• Stated task
Among the records that follow, set down only the lines from the one containing "The Blender Python" to the one containing "[(sx_ - 0.1, sy_, 0.35, 0.62, 0.6, 0.80), (sx_", both included, exactly.

• Data extract

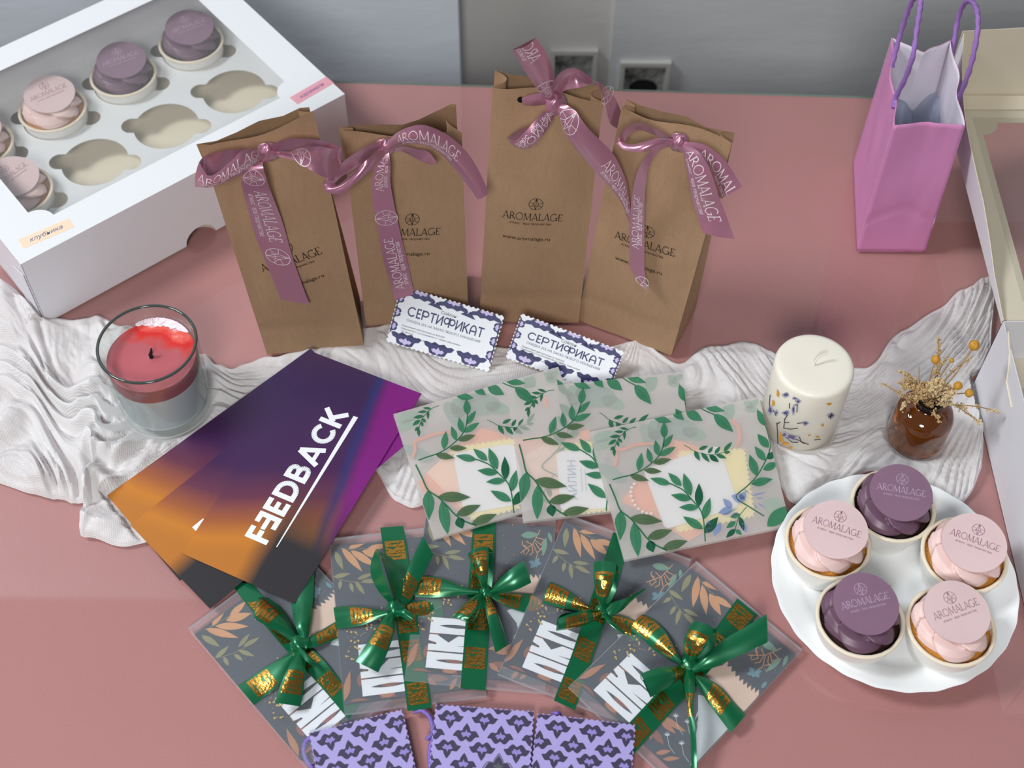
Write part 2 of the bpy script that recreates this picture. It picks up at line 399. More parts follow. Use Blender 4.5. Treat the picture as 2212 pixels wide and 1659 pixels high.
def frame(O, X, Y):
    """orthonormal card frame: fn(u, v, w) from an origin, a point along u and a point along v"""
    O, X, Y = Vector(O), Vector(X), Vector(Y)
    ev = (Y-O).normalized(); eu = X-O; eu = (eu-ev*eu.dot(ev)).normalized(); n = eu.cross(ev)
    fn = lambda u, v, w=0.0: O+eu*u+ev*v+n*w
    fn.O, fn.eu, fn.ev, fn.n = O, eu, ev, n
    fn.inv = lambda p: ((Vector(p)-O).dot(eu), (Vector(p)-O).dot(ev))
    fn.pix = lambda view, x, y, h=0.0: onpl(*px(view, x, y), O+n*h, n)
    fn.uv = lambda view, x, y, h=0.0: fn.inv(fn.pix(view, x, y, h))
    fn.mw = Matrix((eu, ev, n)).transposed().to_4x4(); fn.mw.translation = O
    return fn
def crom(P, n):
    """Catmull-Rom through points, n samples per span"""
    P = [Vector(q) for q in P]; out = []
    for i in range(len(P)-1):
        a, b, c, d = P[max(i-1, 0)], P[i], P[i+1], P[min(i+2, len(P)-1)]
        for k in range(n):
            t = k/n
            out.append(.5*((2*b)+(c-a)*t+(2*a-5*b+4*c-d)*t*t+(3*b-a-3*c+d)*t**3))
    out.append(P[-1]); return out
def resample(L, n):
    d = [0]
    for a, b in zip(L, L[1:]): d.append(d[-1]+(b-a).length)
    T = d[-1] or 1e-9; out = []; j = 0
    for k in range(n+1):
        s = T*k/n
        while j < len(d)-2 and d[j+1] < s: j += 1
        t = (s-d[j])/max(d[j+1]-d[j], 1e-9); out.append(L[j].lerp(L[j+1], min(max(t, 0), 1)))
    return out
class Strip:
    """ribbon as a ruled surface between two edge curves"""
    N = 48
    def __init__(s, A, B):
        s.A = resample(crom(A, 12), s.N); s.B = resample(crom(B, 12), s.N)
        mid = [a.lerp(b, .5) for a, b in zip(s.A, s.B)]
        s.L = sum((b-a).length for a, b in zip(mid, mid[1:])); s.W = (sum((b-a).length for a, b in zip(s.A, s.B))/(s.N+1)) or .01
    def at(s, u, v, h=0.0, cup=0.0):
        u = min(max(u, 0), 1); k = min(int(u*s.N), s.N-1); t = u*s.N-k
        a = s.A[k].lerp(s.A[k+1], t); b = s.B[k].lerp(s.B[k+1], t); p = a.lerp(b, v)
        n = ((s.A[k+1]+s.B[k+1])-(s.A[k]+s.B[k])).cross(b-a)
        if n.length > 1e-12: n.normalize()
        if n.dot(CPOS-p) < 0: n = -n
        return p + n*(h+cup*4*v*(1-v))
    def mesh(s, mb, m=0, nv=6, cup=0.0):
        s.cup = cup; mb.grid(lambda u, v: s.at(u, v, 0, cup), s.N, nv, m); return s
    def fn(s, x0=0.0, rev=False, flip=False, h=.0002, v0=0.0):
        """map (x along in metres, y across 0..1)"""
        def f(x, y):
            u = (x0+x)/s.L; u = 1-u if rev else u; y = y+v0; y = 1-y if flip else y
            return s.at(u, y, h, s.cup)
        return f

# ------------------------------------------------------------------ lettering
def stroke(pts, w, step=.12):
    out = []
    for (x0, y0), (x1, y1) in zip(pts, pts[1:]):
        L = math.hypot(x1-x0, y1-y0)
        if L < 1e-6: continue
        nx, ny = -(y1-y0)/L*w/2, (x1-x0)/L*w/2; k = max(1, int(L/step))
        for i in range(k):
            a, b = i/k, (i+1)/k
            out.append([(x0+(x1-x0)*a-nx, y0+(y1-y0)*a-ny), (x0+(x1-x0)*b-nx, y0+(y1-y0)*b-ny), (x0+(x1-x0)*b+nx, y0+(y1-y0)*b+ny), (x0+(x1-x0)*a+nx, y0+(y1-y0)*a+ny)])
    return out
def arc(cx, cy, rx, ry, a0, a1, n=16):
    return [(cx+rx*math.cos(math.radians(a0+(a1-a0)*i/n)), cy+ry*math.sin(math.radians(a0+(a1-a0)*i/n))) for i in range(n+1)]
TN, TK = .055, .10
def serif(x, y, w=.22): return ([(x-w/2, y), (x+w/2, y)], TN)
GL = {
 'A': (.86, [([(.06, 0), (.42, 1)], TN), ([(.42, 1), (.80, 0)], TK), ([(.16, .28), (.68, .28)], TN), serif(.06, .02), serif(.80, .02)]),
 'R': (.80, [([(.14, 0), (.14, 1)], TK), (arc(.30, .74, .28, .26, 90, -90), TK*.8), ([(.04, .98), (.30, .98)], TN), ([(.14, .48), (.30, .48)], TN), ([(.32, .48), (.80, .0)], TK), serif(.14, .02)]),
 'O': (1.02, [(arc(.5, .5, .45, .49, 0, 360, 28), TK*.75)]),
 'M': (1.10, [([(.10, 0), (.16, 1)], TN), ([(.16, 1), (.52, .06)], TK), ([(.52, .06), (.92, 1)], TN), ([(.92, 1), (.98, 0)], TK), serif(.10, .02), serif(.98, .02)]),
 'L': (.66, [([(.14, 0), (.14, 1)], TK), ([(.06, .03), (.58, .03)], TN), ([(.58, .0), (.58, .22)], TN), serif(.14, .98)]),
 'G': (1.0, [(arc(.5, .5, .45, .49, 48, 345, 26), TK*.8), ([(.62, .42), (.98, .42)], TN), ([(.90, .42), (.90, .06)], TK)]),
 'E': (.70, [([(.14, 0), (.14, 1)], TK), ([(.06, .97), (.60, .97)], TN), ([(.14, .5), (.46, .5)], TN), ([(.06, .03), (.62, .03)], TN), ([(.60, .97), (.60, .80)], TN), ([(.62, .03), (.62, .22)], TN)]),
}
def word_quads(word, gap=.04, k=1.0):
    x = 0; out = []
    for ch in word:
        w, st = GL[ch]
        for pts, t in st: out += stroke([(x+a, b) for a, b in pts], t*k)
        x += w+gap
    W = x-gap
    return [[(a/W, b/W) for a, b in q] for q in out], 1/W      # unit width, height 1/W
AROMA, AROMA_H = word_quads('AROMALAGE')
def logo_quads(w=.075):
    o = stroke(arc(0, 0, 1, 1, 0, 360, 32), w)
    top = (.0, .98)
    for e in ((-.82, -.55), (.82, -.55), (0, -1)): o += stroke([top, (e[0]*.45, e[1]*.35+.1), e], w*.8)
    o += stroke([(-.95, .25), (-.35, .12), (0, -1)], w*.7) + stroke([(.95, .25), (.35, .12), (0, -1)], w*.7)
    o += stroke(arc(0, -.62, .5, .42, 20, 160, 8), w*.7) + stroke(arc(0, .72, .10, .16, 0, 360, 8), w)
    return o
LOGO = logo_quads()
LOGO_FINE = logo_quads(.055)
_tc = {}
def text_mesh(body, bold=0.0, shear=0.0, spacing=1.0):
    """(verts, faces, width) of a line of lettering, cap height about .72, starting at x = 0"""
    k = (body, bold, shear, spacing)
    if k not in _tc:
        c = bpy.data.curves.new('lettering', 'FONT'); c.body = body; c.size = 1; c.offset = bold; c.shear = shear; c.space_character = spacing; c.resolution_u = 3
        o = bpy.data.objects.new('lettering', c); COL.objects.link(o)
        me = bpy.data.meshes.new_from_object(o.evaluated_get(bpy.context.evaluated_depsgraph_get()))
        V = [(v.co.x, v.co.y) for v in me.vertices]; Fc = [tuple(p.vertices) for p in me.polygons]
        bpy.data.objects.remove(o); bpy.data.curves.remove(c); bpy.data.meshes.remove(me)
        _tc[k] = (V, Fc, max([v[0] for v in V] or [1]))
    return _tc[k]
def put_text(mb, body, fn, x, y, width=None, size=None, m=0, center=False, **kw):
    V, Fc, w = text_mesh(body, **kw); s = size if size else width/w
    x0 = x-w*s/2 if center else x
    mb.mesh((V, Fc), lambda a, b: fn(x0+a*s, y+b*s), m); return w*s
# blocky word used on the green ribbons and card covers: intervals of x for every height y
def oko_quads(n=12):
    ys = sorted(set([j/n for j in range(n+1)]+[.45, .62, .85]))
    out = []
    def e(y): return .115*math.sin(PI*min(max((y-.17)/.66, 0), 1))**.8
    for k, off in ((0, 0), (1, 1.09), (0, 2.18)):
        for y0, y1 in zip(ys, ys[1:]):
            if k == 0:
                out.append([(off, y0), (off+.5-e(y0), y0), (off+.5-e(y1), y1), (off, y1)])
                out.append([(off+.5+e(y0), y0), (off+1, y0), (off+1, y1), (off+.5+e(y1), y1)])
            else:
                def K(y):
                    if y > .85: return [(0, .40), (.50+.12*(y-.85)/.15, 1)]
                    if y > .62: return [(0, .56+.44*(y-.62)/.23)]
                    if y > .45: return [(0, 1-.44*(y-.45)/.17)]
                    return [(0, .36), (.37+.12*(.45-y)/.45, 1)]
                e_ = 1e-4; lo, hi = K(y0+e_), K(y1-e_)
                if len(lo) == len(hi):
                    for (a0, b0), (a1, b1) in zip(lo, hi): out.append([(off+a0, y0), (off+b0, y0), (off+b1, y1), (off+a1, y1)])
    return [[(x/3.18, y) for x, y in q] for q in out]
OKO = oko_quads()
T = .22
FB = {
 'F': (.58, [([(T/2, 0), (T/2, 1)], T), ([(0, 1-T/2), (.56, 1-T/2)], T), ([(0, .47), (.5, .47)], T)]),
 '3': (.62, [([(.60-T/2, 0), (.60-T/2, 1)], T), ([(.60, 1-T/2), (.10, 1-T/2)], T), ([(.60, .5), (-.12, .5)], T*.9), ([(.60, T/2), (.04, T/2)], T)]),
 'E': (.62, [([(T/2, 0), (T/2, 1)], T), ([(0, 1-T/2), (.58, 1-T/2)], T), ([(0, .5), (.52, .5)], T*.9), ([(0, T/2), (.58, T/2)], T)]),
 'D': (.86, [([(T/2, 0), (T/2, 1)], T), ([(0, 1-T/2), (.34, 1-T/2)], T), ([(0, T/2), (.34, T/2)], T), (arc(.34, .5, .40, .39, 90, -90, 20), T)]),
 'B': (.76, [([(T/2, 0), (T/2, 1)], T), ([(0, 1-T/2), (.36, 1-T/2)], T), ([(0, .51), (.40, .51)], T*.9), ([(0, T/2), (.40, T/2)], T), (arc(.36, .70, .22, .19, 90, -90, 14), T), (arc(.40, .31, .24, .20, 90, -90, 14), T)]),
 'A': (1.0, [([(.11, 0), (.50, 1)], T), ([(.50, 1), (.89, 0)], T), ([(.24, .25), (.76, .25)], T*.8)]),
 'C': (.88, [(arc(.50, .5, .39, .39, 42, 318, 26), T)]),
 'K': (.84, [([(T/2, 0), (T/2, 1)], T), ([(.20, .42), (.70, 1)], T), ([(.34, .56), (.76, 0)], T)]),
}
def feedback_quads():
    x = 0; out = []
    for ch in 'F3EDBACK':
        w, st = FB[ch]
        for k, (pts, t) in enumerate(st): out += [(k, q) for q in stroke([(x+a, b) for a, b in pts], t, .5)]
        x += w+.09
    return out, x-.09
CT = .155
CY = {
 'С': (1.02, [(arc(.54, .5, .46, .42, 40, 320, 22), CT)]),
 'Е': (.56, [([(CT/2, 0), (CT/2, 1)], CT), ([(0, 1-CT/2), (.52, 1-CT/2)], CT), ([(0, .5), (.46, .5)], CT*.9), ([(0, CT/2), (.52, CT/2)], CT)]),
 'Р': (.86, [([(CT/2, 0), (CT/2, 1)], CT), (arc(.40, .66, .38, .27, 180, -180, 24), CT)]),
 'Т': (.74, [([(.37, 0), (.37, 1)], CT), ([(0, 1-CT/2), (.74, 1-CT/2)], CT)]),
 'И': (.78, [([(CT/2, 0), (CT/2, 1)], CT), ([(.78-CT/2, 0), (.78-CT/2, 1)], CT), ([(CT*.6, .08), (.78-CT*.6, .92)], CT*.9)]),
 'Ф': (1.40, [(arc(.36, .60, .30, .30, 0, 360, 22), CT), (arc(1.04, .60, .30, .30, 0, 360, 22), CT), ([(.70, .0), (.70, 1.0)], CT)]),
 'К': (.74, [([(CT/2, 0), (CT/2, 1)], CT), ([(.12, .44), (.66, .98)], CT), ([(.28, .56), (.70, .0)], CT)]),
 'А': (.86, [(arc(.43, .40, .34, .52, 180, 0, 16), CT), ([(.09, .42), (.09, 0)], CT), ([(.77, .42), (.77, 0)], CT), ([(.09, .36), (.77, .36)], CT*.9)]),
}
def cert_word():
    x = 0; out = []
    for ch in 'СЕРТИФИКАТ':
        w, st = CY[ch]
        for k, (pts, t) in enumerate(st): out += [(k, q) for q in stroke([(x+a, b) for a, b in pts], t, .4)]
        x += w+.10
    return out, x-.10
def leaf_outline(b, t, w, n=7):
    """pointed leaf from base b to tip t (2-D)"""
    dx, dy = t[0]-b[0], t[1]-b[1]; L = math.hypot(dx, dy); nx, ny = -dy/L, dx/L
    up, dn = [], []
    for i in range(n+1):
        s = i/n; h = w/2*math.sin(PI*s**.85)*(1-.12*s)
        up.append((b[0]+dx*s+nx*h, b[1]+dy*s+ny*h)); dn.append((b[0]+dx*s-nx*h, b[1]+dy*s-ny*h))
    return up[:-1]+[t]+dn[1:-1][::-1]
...
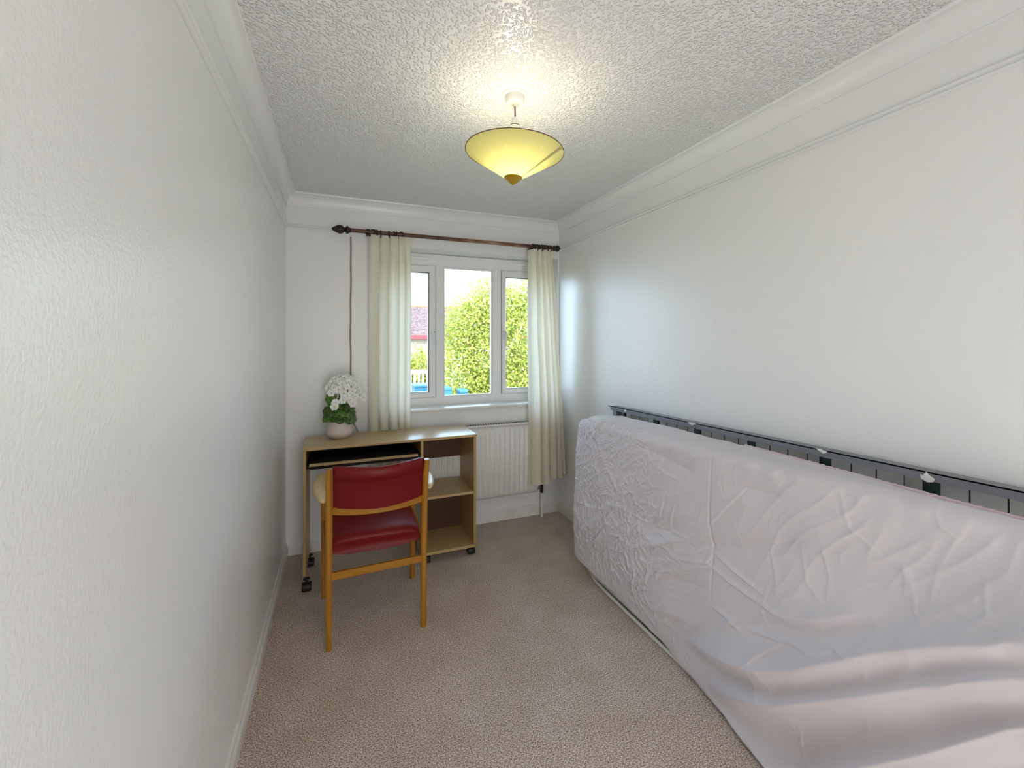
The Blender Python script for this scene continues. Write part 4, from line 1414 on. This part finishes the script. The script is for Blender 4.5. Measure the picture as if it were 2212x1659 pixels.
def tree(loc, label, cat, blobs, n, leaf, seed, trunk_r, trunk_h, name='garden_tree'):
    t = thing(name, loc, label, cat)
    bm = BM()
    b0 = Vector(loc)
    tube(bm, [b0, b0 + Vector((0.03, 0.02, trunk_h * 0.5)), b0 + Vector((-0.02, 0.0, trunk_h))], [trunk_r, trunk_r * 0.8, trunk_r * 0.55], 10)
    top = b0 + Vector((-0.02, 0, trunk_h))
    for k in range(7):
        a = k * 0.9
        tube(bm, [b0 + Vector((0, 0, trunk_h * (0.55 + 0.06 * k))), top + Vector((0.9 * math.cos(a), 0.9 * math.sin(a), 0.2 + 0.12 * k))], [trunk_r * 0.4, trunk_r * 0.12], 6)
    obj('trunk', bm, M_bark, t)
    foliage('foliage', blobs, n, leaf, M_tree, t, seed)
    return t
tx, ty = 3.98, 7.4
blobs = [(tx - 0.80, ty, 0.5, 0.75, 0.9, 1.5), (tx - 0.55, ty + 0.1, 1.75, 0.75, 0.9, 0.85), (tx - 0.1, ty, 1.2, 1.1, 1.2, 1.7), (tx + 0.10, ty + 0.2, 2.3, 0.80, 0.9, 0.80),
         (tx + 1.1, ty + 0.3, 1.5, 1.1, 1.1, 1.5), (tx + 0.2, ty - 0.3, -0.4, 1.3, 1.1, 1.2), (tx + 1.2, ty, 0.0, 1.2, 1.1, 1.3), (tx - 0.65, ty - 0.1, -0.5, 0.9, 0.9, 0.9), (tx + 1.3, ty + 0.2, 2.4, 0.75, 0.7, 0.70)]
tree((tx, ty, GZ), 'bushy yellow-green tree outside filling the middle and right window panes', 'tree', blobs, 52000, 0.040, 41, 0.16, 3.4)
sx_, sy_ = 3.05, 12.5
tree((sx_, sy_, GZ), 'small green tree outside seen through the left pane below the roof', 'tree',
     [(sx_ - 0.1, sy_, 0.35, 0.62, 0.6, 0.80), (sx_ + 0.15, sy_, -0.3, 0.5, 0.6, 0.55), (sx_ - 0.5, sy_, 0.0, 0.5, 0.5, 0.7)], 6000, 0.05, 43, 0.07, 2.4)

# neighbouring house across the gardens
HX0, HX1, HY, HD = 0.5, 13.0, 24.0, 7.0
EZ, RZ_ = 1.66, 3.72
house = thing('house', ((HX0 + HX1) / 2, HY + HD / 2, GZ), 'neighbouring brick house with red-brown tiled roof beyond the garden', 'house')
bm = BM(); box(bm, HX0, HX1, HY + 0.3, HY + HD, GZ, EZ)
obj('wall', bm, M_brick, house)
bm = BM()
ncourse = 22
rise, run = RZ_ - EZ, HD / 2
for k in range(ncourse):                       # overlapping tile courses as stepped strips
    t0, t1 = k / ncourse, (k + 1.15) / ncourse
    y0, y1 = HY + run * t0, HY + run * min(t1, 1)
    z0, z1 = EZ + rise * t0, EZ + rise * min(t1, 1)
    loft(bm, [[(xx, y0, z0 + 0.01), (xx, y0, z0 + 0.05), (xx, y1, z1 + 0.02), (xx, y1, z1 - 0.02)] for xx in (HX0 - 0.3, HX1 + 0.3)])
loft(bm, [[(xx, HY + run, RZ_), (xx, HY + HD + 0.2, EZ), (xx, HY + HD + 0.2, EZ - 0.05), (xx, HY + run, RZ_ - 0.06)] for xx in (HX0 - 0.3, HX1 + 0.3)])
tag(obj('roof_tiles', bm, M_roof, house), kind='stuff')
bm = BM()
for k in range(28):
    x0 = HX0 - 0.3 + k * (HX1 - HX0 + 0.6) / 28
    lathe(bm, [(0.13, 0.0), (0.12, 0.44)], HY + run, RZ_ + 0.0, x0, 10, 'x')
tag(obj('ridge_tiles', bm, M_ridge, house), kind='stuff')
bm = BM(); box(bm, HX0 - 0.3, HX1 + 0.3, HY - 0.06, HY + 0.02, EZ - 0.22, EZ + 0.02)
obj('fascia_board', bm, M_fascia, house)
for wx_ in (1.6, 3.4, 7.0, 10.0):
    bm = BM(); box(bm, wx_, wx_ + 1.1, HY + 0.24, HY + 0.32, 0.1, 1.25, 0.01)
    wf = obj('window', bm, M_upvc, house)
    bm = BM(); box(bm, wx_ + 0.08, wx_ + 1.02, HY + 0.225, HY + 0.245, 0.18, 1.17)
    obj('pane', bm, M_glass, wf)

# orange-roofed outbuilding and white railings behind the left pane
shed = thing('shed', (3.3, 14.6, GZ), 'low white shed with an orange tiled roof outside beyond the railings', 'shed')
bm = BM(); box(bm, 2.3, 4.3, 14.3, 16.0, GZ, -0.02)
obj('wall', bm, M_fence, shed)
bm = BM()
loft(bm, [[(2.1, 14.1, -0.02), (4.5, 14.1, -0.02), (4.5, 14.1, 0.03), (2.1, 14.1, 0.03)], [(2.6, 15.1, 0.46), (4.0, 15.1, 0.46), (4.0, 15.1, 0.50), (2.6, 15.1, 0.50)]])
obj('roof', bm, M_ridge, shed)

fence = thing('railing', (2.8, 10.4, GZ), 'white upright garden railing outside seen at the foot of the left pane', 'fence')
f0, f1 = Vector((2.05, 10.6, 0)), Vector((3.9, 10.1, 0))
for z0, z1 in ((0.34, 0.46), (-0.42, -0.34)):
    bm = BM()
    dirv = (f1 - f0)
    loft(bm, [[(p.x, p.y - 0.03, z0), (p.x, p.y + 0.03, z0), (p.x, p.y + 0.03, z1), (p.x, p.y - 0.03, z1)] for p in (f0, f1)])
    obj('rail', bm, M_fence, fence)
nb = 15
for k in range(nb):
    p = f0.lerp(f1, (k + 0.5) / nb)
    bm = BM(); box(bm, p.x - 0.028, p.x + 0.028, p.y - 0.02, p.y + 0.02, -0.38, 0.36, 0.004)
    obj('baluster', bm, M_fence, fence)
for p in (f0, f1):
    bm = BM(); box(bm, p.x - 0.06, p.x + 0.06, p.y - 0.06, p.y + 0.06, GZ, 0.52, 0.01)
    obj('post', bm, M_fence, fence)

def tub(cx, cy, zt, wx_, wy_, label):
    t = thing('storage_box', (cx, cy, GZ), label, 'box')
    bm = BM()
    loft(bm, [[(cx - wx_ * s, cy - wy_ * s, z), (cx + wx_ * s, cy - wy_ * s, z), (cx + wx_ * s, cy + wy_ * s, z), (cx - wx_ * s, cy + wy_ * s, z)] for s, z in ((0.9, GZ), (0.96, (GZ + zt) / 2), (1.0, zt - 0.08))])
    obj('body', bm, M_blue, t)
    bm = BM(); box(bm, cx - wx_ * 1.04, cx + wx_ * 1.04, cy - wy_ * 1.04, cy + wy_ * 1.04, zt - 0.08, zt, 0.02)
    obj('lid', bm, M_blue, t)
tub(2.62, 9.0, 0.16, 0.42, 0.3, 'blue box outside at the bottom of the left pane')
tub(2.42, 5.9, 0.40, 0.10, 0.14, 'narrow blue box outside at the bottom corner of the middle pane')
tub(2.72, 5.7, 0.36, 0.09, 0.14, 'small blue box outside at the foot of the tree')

• Correct answer
The Blender Python script for this scene continues. Write part 4, from line 1414 on. This part finishes the script. The script is for Blender 4.5. Measure the picture as if it were 2212x1659 pixels.
def tree(loc, label, cat, blobs, n, leaf, seed, trunk_r, trunk_h, name='garden_tree'):
    t = thing(name, loc, label, cat)
    bm = BM()
    b0 = Vector(loc)
    tube(bm, [b0, b0 + Vector((0.03, 0.02, trunk_h * 0.5)), b0 + Vector((-0.02, 0.0, trunk_h))], [trunk_r, trunk_r * 0.8, trunk_r * 0.55], 10)
    top = b0 + Vector((-0.02, 0, trunk_h))
    for k in range(7):
        a = k * 0.9
        tube(bm, [b0 + Vector((0, 0, trunk_h * (0.55 + 0.06 * k))), top + Vector((0.9 * math.cos(a), 0.9 * math.sin(a), 0.2 + 0.12 * k))], [trunk_r * 0.4, trunk_r * 0.12], 6)
    obj('trunk', bm, M_bark, t)
    foliage('foliage', blobs, n, leaf, M_tree, t, seed)
    return t
tx, ty = 3.98, 7.4
blobs = [(tx - 0.80, ty, 0.5, 0.75, 0.9, 1.5), (tx - 0.55, ty + 0.1, 1.75, 0.75, 0.9, 0.85), (tx - 0.1, ty, 1.2, 1.1, 1.2, 1.7), (tx + 0.10, ty + 0.2, 2.3, 0.80, 0.9, 0.80),
         (tx + 1.1, ty + 0.3, 1.5, 1.1, 1.1, 1.5), (tx + 0.2, ty - 0.3, -0.4, 1.3, 1.1, 1.2), (tx + 1.2, ty, 0.0, 1.2, 1.1, 1.3), (tx - 0.65, ty - 0.1, -0.5, 0.9, 0.9, 0.9), (tx + 1.3, ty + 0.2, 2.4, 0.75, 0.7, 0.70)]
tree((tx, ty, GZ), 'bushy yellow-green tree outside filling the middle and right window panes', 'tree', blobs, 52000, 0.040, 41, 0.16, 3.4)
sx_, sy_ = 3.05, 12.5
tree((sx_, sy_, GZ), 'small green tree outside seen through the left pane below the roof', 'tree',
     [(sx_ - 0.1, sy_, 0.35, 0.62, 0.6, 0.80), (sx_ + 0.15, sy_, -0.3, 0.5, 0.6, 0.55), (sx_ - 0.5, sy_, 0.0, 0.5, 0.5, 0.7)], 6000, 0.05, 43, 0.07, 2.4)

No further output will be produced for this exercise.